- Input data -
----

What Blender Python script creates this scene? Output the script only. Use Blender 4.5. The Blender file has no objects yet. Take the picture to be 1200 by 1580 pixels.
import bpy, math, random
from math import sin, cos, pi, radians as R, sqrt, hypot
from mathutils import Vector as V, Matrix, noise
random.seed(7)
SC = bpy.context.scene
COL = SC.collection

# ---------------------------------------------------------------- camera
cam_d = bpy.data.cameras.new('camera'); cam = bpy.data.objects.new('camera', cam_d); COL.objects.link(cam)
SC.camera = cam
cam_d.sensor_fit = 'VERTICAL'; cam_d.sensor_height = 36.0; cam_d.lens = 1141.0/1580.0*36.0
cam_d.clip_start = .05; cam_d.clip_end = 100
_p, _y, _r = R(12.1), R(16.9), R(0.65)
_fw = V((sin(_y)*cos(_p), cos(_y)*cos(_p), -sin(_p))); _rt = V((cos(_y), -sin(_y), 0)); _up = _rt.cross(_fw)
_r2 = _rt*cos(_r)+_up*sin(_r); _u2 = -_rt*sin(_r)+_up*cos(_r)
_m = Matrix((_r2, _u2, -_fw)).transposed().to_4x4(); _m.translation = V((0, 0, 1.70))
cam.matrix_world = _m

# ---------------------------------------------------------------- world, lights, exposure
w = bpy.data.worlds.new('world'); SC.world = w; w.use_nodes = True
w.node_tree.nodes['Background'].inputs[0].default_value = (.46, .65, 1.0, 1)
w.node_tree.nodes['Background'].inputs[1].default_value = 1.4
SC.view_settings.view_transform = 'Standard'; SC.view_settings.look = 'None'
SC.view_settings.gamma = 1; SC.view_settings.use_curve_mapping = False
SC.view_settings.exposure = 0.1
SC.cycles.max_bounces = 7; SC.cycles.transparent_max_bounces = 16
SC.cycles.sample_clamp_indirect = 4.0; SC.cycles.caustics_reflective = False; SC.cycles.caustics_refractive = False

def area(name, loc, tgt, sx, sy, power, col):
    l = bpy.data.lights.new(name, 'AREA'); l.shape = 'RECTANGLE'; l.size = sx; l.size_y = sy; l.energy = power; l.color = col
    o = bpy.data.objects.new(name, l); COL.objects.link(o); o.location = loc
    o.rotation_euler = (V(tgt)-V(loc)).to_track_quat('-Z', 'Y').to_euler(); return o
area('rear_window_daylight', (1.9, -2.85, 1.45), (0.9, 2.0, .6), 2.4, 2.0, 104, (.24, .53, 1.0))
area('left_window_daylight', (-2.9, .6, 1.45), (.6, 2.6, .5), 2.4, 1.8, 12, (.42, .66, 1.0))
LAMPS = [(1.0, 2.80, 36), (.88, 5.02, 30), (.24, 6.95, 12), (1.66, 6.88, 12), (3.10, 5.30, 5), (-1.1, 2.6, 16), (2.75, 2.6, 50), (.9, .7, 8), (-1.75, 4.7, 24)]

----

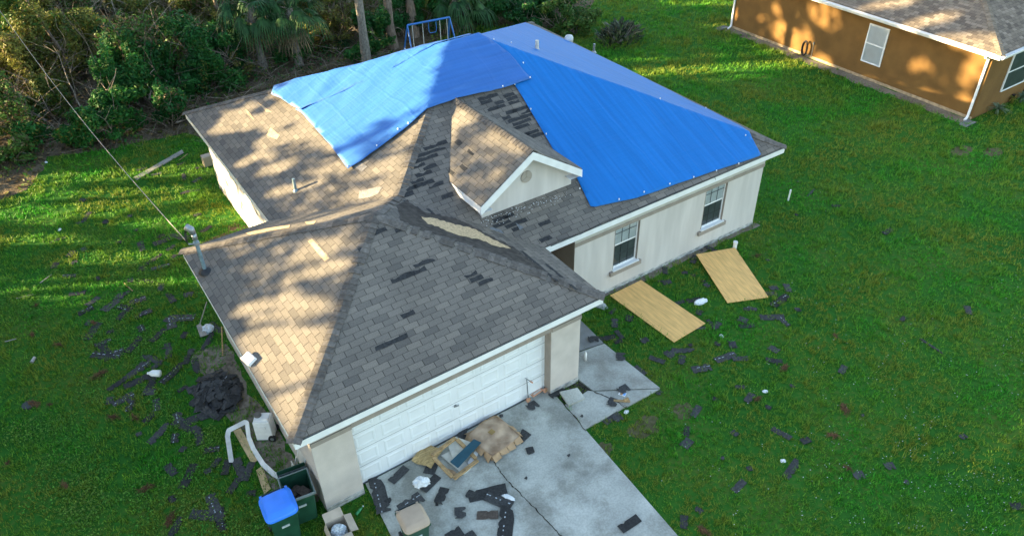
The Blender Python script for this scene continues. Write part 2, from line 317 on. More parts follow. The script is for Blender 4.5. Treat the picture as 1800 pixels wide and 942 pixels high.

----

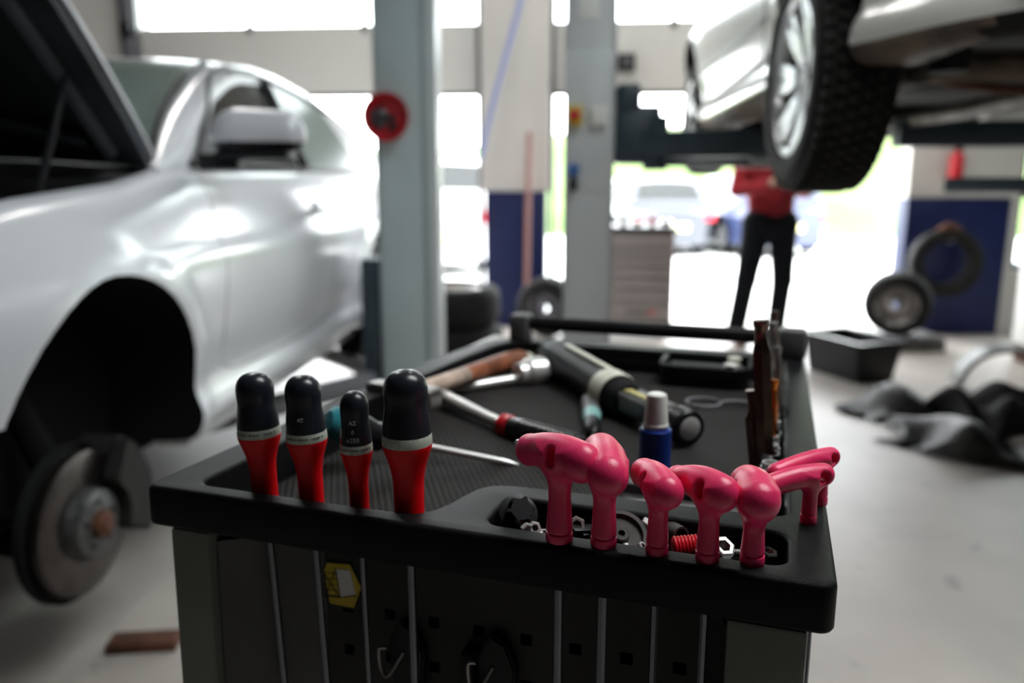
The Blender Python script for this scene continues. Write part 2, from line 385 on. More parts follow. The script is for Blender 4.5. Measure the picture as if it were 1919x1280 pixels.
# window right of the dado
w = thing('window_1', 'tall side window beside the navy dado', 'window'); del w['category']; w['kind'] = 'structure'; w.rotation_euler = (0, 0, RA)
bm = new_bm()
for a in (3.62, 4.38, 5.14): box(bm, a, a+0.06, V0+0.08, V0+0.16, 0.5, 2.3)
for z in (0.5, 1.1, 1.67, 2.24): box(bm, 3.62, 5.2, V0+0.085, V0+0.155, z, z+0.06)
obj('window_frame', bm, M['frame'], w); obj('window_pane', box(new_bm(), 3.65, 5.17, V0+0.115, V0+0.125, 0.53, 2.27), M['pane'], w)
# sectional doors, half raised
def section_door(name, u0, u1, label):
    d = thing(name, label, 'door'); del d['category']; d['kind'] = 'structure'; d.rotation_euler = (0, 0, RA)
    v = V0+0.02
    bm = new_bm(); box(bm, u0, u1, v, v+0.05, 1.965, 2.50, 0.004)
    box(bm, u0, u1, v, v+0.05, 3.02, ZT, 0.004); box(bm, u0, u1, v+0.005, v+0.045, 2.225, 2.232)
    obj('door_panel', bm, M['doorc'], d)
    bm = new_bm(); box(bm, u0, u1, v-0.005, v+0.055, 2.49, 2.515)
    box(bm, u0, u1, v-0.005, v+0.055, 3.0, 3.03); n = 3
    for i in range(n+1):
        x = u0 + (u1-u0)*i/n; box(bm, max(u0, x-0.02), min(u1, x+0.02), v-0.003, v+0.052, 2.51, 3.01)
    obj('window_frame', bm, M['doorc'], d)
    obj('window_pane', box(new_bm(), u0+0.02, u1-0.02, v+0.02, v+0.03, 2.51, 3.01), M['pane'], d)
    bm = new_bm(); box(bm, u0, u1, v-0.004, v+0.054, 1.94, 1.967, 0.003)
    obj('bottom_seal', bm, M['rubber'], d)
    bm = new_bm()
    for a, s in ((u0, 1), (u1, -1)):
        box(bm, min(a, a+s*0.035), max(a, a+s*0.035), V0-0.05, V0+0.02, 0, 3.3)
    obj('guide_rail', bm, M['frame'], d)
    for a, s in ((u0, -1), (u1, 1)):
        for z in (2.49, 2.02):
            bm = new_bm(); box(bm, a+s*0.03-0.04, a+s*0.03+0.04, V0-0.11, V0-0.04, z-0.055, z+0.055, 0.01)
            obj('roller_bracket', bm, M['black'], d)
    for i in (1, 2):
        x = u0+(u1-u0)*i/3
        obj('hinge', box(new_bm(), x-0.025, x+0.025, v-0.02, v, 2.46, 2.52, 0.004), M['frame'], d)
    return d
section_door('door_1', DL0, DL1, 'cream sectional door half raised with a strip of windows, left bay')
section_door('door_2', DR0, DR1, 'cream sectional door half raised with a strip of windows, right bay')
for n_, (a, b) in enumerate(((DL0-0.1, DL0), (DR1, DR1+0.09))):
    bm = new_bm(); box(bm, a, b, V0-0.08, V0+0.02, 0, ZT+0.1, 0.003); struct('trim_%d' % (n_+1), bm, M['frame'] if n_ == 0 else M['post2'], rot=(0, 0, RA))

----

- What you will do -
Transcribe the lines beginning at the one that contains "What Blender Python" and ending at the one that contains "cam.matrix_world = _m", with nothing added or left out.

- Full solution -
What Blender Python script creates this scene? Output the script only. Use Blender 4.5. The Blender file has no objects yet. Take the picture to be 1200 by 1580 pixels.
import bpy, math, random
from math import sin, cos, pi, radians as R, sqrt, hypot
from mathutils import Vector as V, Matrix, noise
random.seed(7)
SC = bpy.context.scene
COL = SC.collection

# ---------------------------------------------------------------- camera
cam_d = bpy.data.cameras.new('camera'); cam = bpy.data.objects.new('camera', cam_d); COL.objects.link(cam)
SC.camera = cam
cam_d.sensor_fit = 'VERTICAL'; cam_d.sensor_height = 36.0; cam_d.lens = 1141.0/1580.0*36.0
cam_d.clip_start = .05; cam_d.clip_end = 100
_p, _y, _r = R(12.1), R(16.9), R(0.65)
_fw = V((sin(_y)*cos(_p), cos(_y)*cos(_p), -sin(_p))); _rt = V((cos(_y), -sin(_y), 0)); _up = _rt.cross(_fw)
_r2 = _rt*cos(_r)+_up*sin(_r); _u2 = -_rt*sin(_r)+_up*cos(_r)
_m = Matrix((_r2, _u2, -_fw)).transposed().to_4x4(); _m.translation = V((0, 0, 1.70))
cam.matrix_world = _m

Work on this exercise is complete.